Aromas de fiesta y melancolía

En la Sala del Exilio del Palacio de Beniel, bajo un pensamiento hermoso de María Zambrano, se presentaba el nuevo libro de Joaquín Lobato. Una vez más, esos amigos que miman su recuerdo, y el Área de Cultura veleño, lo hacían posible. Cuadernos de la Romería y la Feria veía la luz en mayo, “cuando el delirio y la luz surgen”. Una voz flamenca y una guitarra con duende abrían el acto llenando el aire con sones de malagueña;  bailaban los flecos del pañuelo rojo de la cantaora, al compás del suave taconeo  que seguía el embrujo de la guitarra. La tarde de mayo empezaba de la mejor manera. Música y amigos en un entorno amable, alrededor de un sentimiento común: el recuerdo entrañable de Joaquín Lobato.  

Leo el libro, y, como siempre, me embarga un sentimiento de cercanía con el alma del poeta. Me gusta lo que escribe, me suena todo. Comparto su amor por el paisaje veleño y las vivencias inolvidables que duermen en sus rincones, que se hicieron eternos a golpe de suspiros de adolescencia. Los sonidos, los aromas de las “alargadas tardes de doradísimo sol por las torres y en las esquinas”. Al calor de ese sol, que fue también mi sol, pasó como un soplo la vida. Los versos de Joaquín me lo recuerdan todo. Aquellas ferias de caballitos de cartón, “chorizos al infierno” y casetas de estudiantes, y aquel templete mágico donde bailábamos al son de los primeros latidos de amor. Latidos arrítmicos, desordenados, que nos descolocaban el corazón de puro vértigo. “Muchas bombillas... más bombillas todavía...”, luces de bohemia en las festivas noches, bajo las estrellas “que bailan unos fandangos catetos y la luna que canta por verdiales”. Mujeres veleñas lu­­ciendo biznagas en el pelo, “jazmines heridos gritan su belleza en el oído de una mujer”. Qué forma tan hermosa de narrar lo cotidiano, de inmortalizar lo bello. 

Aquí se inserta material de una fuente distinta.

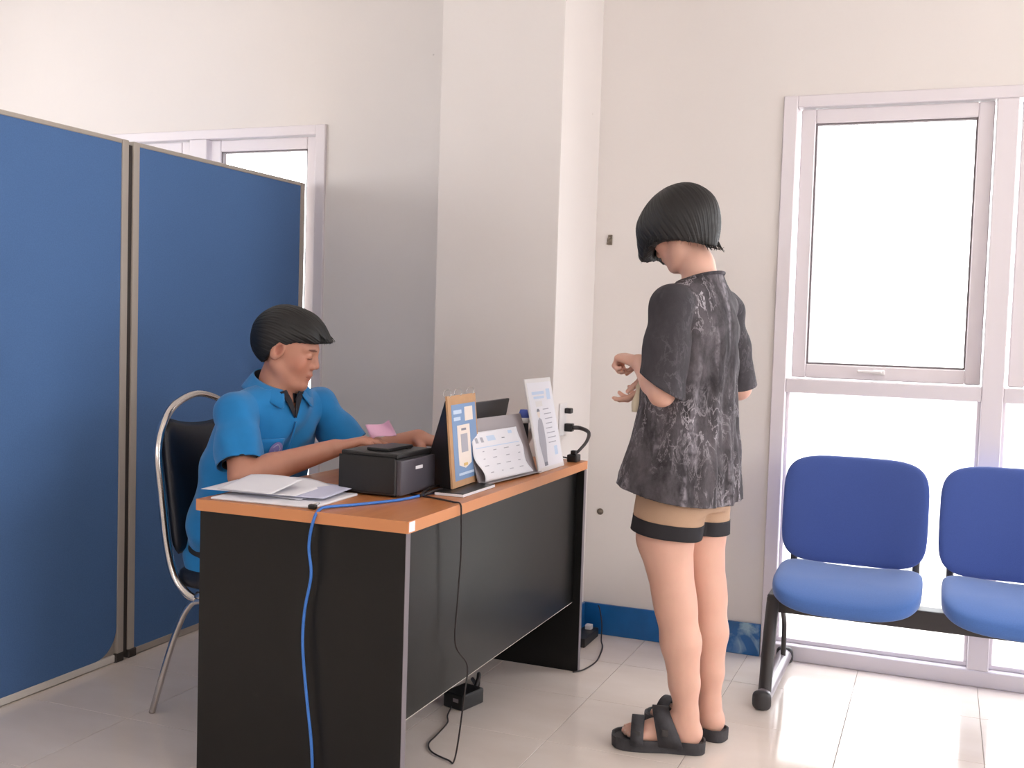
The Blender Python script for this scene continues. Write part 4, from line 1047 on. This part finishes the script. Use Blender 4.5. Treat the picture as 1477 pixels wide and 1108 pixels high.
# framed notice
FR=thing('framed_notice','white framed notice with a standing figure, leaning back at the far end of the desk','notice',(-1.21,3.33,ZT))
ff=Vector((-1.181,3.210,ZT)); fx=Vector((.002,.237,0)).normalized(); fz=Vector((-.062,0,.300)).normalized(); fn=fx.cross(fz)
FT=frame(ff,fx,fn,fz)
obj('backing_board',box(0,.237,-.006,0,0,.306,.002,1,T=FT),M['white_pl'],FR)
pp=obj('notice_print',box(.010,.227,0,.0006,.014,.292,T=FT),M['paper'],FR)
print_on(pp,FT,[('printed_heading',.04,.15,.252,.262,'poster_pale'),('printed_heading',.05,.145,.238,.246,'poster_pale'),('printed_emblem',.170,.205,.232,.268,'poster_pale'),('printed_block',.06,.12,.212,.230,'white_pl'),
   ('printed_block',.165,.195,.045,.075,'poster_pale')]+[('printed_line',.115+random.uniform(0,.01),.20-random.uniform(0,.03),.200-.016*j,.203-.016*j,'poster_gray') for j in range(8)],lambda x,z:.0009)
b=bmesh.new(); pts=[(.055,.03),(.085,.03),(.100,.09),(.100,.14),(.092,.168),(.075,.176),(.058,.168),(.044,.140),(.040,.09)]
b.faces.new([b.verts.new(FT@Vector((x,.0011,z))) for x,z in pts]); obj('printed_figure_suit',b,M['poster_gray'],pp)
b=bmesh.new(); b.faces.new([b.verts.new(FT@Vector((.072+.012*math.cos(t_),.0012,.190+.015*math.sin(t_)))) for t_ in [2*PI*k/16 for k in range(16)]]); obj('printed_figure_head',b,M['poster_cream'],pp)
b=bmesh.new(); b.faces.new([b.verts.new(FT@Vector((.072+.013*math.cos(t_),.0013,.196+.010*math.sin(t_)))) for t_ in [PI*k/10 for k in range(11)]]); obj('printed_figure_hair',b,M['print_gray'],pp)
print_on(pp,FT,[('printed_figure_legs',.056,.086,.018,.03,'print_gray')],lambda x,z:.0011)
b=bmesh.new(); vv=[b.verts.new(p) for p in (FT@Vector((.09,-.006,.20)),FT@Vector((.15,-.006,.20)),Vector((-1.315,3.36,ZT)),Vector((-1.315,3.30,ZT)))]; b.faces.new(vv); o=obj('support_leg',b,M['white_pl'],FR); solidify(o,.004)
# laptop in front of the seated person
LT=thing('laptop','dark grey open laptop, its lid rising behind the grey leaflet holder','laptop',(-1.45,3.15,ZT))
base=obj('base',box(-1.60,-1.375,2.99,3.325,ZT+.002,ZT+.020,.004,2),M['plastic_dark'],LT)
kb=bmesh.new()
for i in range(5):
    for j in range(13): box(-1.575+.021*i,-1.557+.021*i,3.01+.0235*j,3.031+.0235*j,ZT+.0202,ZT+.0222,bm=kb)
obj('keys',kb,M['plastic_black'],base,kind='stuff')
LTm=frame((-1.372,2.99,ZT+.020),(0,1,0),Vector((1,0,-.18)).normalized(),Vector((.18,0,1)).normalized())
ld=obj('lid',box(0,.315,-.004,.004,.0,.213,.003,2,T=LTm),M['plastic_dark'],LT)
obj('screen',box(.012,.303,-.0048,-.004,.014,.203,T=LTm),M['plastic_black'],ld)
# bottle with blue cap behind the holder
bt=thing('glue_bottle','small bottle with a blue and white top behind the grey holder','bottle',(-1.262,3.262,ZT))
obj('bottle_body',frustum((-1.262,3.262,ZT),(-1.262,3.262,ZT+.155),.018,.017,18),M['plastic_black'],bt,True)
obj('collar',frustum((-1.262,3.262,ZT+.155),(-1.262,3.262,ZT+.172),.020,.019,18),M['white_pl'],bt,True)
obj('cap',frustum((-1.262,3.262,ZT+.172),(-1.262,3.262,ZT+.198),.019,.012,18),M['print_blue'],bt,True)
# wall socket on the column side, plug, lead and adaptor
so=thing('wall_socket','pale wall socket on the column side with black plugs in it','wall socket',(-1.295,3.735,.875))
obj('face_plate',box(-1.295,-1.288,3.70,3.775,.82,.94,.002,1),M['white_pl'],so)
obj('plug',box(-1.288,-1.262,3.745,3.770,.902,.922,.003,1),M['plastic_black'],so)
obj('plug',box(-1.288,-1.258,3.748,3.776,.835,.865,.004,2),M['plastic_black'],so)
tag(obj('power_lead',tube([(-1.262,3.762,.850),(-1.235,3.78,.848),(-1.19,3.74,.838),(-1.170,3.66,.815),(-1.172,3.585,.79),(-1.185,3.57,.775)],lambda t:.0085-.004*t,10),M['black_cable'],None,True),'thick black lead arching from the wall socket down to the desk corner','cable')
ad=thing('plug_adaptor','black plug adaptor lying at the far right corner of the desk','adaptor',(-1.19,3.56,ZT))
obj('body',box(-1.205,-1.168,3.545,3.590,ZT,ZT+.026,.005,2),M['plastic_black'],ad); obj('plug_top',box(-1.196,-1.176,3.556,3.578,ZT+.026,ZT+.040,.004,2),M['plastic_black'],ad)
obj('thin_lead',tube([(-1.205,3.56,ZT+.012),(-1.225,3.53,ZT+.018),(-1.245,3.49,ZT+.016),(-1.26,3.47,ZT+.006)],.0028,8),M['black_cable'],ad,True)
# cables
tag(obj('network_cable',tube([(-1.36,2.86,ZT+.008),(-1.315,2.80,ZT+.006),(-1.290,2.735,ZT+.004),(-1.292,2.62,ZT+.004),(-1.300,2.52,ZT+.004),(-1.325,2.452,ZT+.004),(-1.365,2.37,ZT+.004),(-1.40,2.305,ZT+.005),(-1.405,2.262,ZT+.004),(-1.408,2.238,.728),(-1.419,2.238,.665),(-1.411,2.238,.594),(-1.427,2.238,.506),(-1.431,2.238,.418),(-1.418,2.238,.299),(-1.399,2.238,.162),(-1.388,2.225,.05),(-1.375,2.18,.006),(-1.30,2.05,.005),(-1.1,1.9,.005)],.0038,10),M['blue_cable'],None,True),'blue network cable running over the desk and hanging down its dark end','cable')
tag(obj('power_cable',tube([(-1.33,2.60,ZT+.003),(-1.27,2.585,ZT+.003),(-1.215,2.565,ZT+.003),(-1.175,2.545,ZT+.003),(-1.150,2.535,ZT+.001),(-1.145,2.533,.715),(-1.146,2.54,.618),(-1.150,2.535,.49),(-1.150,2.53,.381),(-1.144,2.597,.306),(-1.144,2.584,.235),(-1.165,2.60,.10),(-1.20,2.65,.012),(-1.225,2.67,.004),(-1.29,2.70,.004),(-1.327,2.751,.004),(-1.335,2.82,.004),(-1.348,2.921,.004),(-1.375,2.98,.004),(-1.385,3.03,.012)],.0024,8),M['black_cable'],None,True),'thin black cable hanging over the desk front and looping on the floor','cable')
for nm,lab,pts in (('monitor_cable','black cables coiled behind the receipt printer',[(-1.29,2.60,ZT+.004),(-1.282,2.66,ZT+.010),(-1.285,2.72,ZT+.006),(-1.30,2.78,ZT+.008),(-1.31,2.70,ZT+.012),(-1.298,2.62,ZT+.009),(-1.288,2.58,ZT+.005)]),):
    tag(obj(nm,tube(pts,.0042,8),M['black_cable'],None,True),lab,'cable')
pa=thing('power_adapter','black power adapter block on the floor under the desk','adapter',(-1.375,3.10,0))
AT=Matrix.Translation((-1.375,3.10,0))@Matrix.Rotation(math.radians(-14),4,'Z')
obj('block',box(-.04,.04,-.055,.055,0,.05,.009,3,T=AT),M['plastic_black'],pa)
obj('indicator_label',box(.0,.022,-.0555,-.0545,.024,.036,.0,1,T=AT),M['plastic_gray'],pa)
obj('lead',tube([AT@Vector((0,.055,.035)),AT@Vector((.0,.075,.065)),AT@Vector((-.01,.09,.075)),AT@Vector((-.03,.115,.05)),AT@Vector((-.06,.15,.01)),AT@Vector((-.12,.2,.006))],.007,8),M['black_cable'],pa,True)
ps=thing('power_strip','black power strip behind the far leg of the desk','power strip',(-1.235,3.95,0))
obj('strip_body',box(-1.275,-1.215,3.86,4.04,.0,.035,.005,2),M['plastic_black'],ps)
obj('plug',box(-1.256,-1.230,3.985,4.012,.035,.055,.005,2),M['white_pl'],ps)
tag(obj('floor_cable',tube([(-1.225,4.055,.12),(-1.215,4.05,.10),(-1.20,4.03,.05),(-1.185,3.98,.004),(-1.155,3.90,.004),(-1.134,3.80,.004),(-1.122,3.70,.004),(-1.135,3.60,.004),(-1.16,3.56,.004)],.0026,8),M['black_cable'],None,True),'thin dark cable curving on the floor beyond the far desk leg','cable')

Lobato nos lleva de la primavera a la romería entre “flores y ri­zados volantes de lunares”. He­mos vivido muchas de esas ro­merías, que nos llevaban por flo­ridos caminos de mayo a la con­vivencia alegre y desenfadada, animada de cantes y bailes, entre revuelo de volantes y tam­bores roncos que nos marcaban el paso. “La incontenible bri­sa, el almendro en flor y la yer­babuena”. Romerías y ferias ve­leñas. Con sus dibujos y sus ver­sos, el libro de Joaquín  las ha­ce inmortales. Pero entre aromas de fiesta y melancolía, el poeta nos regala otros escritos llenos de sensibilidad, que dejan su alma al descubierto. Un cantar a la torre de Santa María, un ma­nojo de piropos jipis para Vé­lez..., y un precioso ‘Cuento roto’ que intentó escribir y acabó en cuartillas rotas; un cuento de fe­ria que nos habla de Laura: “Ha­bía en sus ojos un eterno sosiego y en sus labios la vaguedad de una sonrisa triste...”. Hermoso cuento inacabado que nos enseña al desnudo el alma de una chi­quilla “que deseaba componer el desorden de las estrellas”. Lo­bato pasea su poética sencillez por las páginas de este libro lle­no de gestos, de piropos al pue­blo donde paseó su niñez “ju­gando al resconder y coleccionando golondrinas en su i­ma­ginación”. Especialmente her­moso, el ‘Nocturno’, donde in­tenta “resolver el crucigrama de lo íntimo”. Pensamientos y nostalgias en noches desveladas donde oía el tañir de las campanas y el sonido lejano de un tren, “y sentía nostalgia de viaje cuando en los amaneceres lluviosos oía el silbido de aquel tren (Nadie puede imaginarse có­mo me gusta viajar cuando llueve)”.

Me identifico con él, hago mía la poética claridad de sus luces de nostalgia. Me gustan los jazmines; las tardes refrescadas de septiembre; las ferias que tienen “el cosquilleo lírico de un verdial...”. Los libros del poeta me acercan a su tiempo y a su alma. Joaquín Lobato vibraba al son de una música que comparto. Me gustan las tardes “cuando el sol se ha rendido un poco y los balcones dibujan las primeras vértebras de la penumbra”. Me gusta oír el silbido imaginado de aquel tren. Y me gusta viajar cuando llueve.